What do I need to know about Earnest Money Deposits with the new contracts in Raleigh NC?

Since we’re starting to receive quite a few questions about the new offer to purchase contract, we’ve started a new series on What’s new in Residential Real Estate in North Carolina.

New Offer to Purchase Contract in North Carolina

Raleigh HomeWe began our discussion about the new North Carolina Residential Offer to Purchase Contract looking at Due Diligence.  We explored just what the Due Diligence time frame might look like as well as some examples of how much the Due Diligence fee might be.

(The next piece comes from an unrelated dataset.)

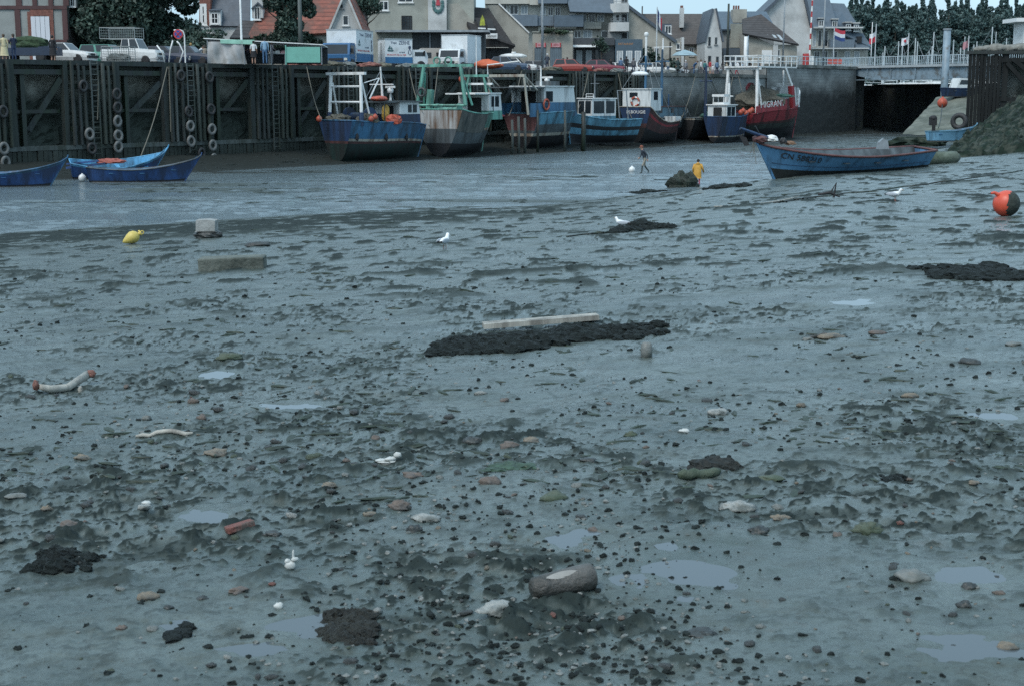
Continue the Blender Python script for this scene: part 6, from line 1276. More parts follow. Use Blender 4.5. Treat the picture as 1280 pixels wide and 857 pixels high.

Now let’s take a look at EarnestMoney.  You may already be familiar with Earnest Money as it pertains to the real estate offer to purchase, but we do receive a lot of questions about the earnest money deposit; varying from how much it should be, how it is dispersed at closing, and what happens if there is a dispute…   

Here in the Triangle, earnest money is usually about 1% of the sale price.  Remember just like with the Due Diligence Fee  the home buyer makes the offer and this too is all negotiable!  Nothing is set in stone, however the 1% of sale price amount for earnest money is fairly standard in our market.  

Unlike the Due Diligence Fee, Earnest Money deposits ARE refundable should the buyer decide for what ever reason NOT to continue with the purchase of the home, as long they properly cancel their contract within their Due Diligence period.**

Now with the new contract and the addition of the Due Diligence Fee, we might start to see some variations with Earnest Money amounts as well as how the offer to purchase is written.
Due Diligence: Earnest Money
For instance, we might start to see a Due Diligence Fee and NO initial Earnest Money deposit offered since there is a place for Additional Earnest Money Deposit to be paid by a specific date.  

That date of course could reflect the end of the due diligence period.  By this time as a buyer you will have had to complete all your inspections, lender requirements etc, and will have a fairly secure decision made as to whether or not you will be buying the home.  

So why not go ahead and make that additional earnest money enticing to the sellers?  

When writing an offer to purchase on a home, sometimes it’s not just the price a buyer offers that makes it the one the sellers accept ~ often times it’s what is being offered and how it’s presented.  All the more reason to use an experienced, professional Realtor®.  

**There is an exception to this; Earnest Money Deposits are refundable even after the Due Diligence period has expired in the event of Breach of Contract by the seller as is described in 1(e) of the Standard OTP Form 2-T.